╭─ DATASET SECTION

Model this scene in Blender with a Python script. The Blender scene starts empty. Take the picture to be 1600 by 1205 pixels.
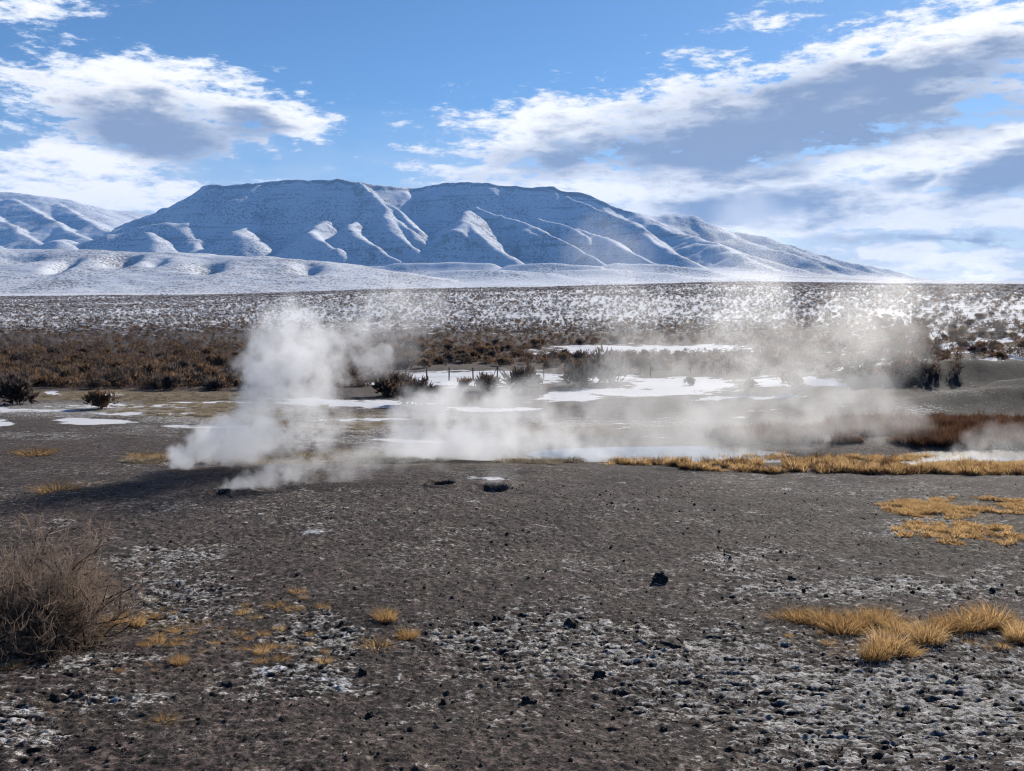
import bpy, math, random
import numpy as np
from mathutils import Vector

R = math.radians
random.seed(7)
rng = np.random.default_rng(11)
scene = bpy.context.scene
col = scene.collection

# ------------------------------------------------------------------ camera
F = 1400.0                      # focal length in photograph pixels (photograph 1600 x 1205)
PITCH = math.atan((602.5 - 445.0) / F)
cam_d = bpy.data.cameras.new('camera')
cam_d.sensor_width = 36.0
cam_d.lens = 36.0 * F / 1600.0
cam_d.clip_start = 0.1
cam_d.clip_end = 60000
cam = bpy.data.objects.new('camera', cam_d)
col.objects.link(cam)
cam.location = (0, 0, 0)
cam.rotation_euler = (R(90) - PITCH, 0, 0)
scene.camera = cam

# ------------------------------------------------------------------ light
SUN_AZ, SUN_EL = R(27), R(24)
SUN_DIR = Vector((math.sin(SUN_AZ) * math.cos(SUN_EL), math.cos(SUN_AZ) * math.cos(SUN_EL), math.sin(SUN_EL)))
sun_d = bpy.data.lights.new('sun', 'SUN')
sun_d.energy = 4.4
sun_d.angle = R(0.53)
sun_d.color = (1.0, 0.93, 0.83)
sun = bpy.data.objects.new('sun', sun_d)
col.objects.link(sun)
sun.rotation_euler = (-SUN_DIR).to_track_quat('-Z', 'Y').to_euler()
sun.location = (0, 0, 60)
EXPOSURE = 0.5
SKY_STRENGTH = 0.066

scene.view_settings.view_transform = 'Standard'
scene.view_settings.look = 'None'
scene.view_settings.gamma = 1
scene.view_settings.exposure = EXPOSURE
scene.view_settings.use_curve_mapping = False
cy = scene.cycles
cy.max_bounces = 6
cy.diffuse_bounces = 0
cy.glossy_bounces = 2
cy.transmission_bounces = 2
cy.volume_bounces = 3
cy.pixel_filter_type = 'BLACKMAN_HARRIS'
cy.filter_width = 1.15
cy.transparent_max_bounces = 128
cy.use_adaptive_sampling = True
cy.adaptive_threshold = 0.02
cy.use_denoising = True
cy.volume_step_rate = 2.0
cy.volume_max_steps = 256
cy.sample_clamp_indirect = 6


# ------------------------------------------------------------------ node helpers
class E:
    """a socket (or number) with arithmetic that builds Math nodes"""
    def __init__(self, nt, s):
        self.nt, self.s = nt, s

    def _m(self, op, *others, clamp=False):
        n = self.nt.nodes.new('ShaderNodeMath')
        n.operation = op
        n.use_clamp = clamp
        for i, o in enumerate((self,) + others):
            v = o.s if isinstance(o, E) else o
            if isinstance(v, (int, float)):
                n.inputs[i].default_value = v
            else:
                self.nt.links.new(v, n.inputs[i])
        return E(self.nt, n.outputs[0])

    def __add__(s, o): return s._m('ADD', o)
    def __radd__(s, o): return s._m('ADD', o)
    def __sub__(s, o): return s._m('SUBTRACT', o)
    def __rsub__(s, o): return E(s.nt, o)._m('SUBTRACT', s)
    def __mul__(s, o): return s._m('MULTIPLY', o)
    def __rmul__(s, o): return s._m('MULTIPLY', o)
    def __truediv__(s, o): return s._m('DIVIDE', o)
    def max(s, o): return s._m('MAXIMUM', o)
    def min(s, o): return s._m('MINIMUM', o)
    def smax(s, o, k): return s._m('SMOOTH_MAX', o, k)
    def sqrt(s): return s._m('SQRT')
    def abs(s): return s._m('ABSOLUTE')
    def pow(s, o): return s._m('POWER', o)
    def clamp(s): return s._m('ADD', 0.0, clamp=True)

    def step(s, lo, hi, smooth=True, t0=0.0, t1=1.0):
        n = s.nt.nodes.new('ShaderNodeMapRange')
        n.interpolation_type = 'SMOOTHSTEP' if smooth else 'LINEAR'
        n.inputs['From Min'].default_value = lo
        n.inputs['From Max'].default_value = hi
        n.inputs['To Min'].default_value = t0
        n.inputs['To Max'].default_value = t1
        s.nt.links.new(s.s, n.inputs['Value'])
        return E(s.nt, n.outputs['Result'])


def link(nt, a, b):
    nt.links.new(a.s if isinstance(a, E) else a, b)


def noise(nt, vec, scale, detail=4, rough=0.55, color=False, distortion=0.0, lac=2.0):
    n = nt.nodes.new('ShaderNodeTexNoise')
    n.inputs['Scale'].default_value = scale
    n.inputs['Detail'].default_value = detail
    n.inputs['Roughness'].default_value = rough
    n.inputs['Lacunarity'].default_value = lac
    n.inputs['Distortion'].default_value = distortion
    if vec is not None:
        link(nt, vec, n.inputs['Vector'])
    return n.outputs['Color'] if color else E(nt, n.outputs[0])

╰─

Using the listing above, show every line that includes the string "pixels".

#### FULL ANSWER
Model this scene in Blender with a Python script. The Blender scene starts empty. Take the picture to be 1600 by 1205 pixels.
F = 1400.0                      # focal length in photograph pixels (photograph 1600 x 1205)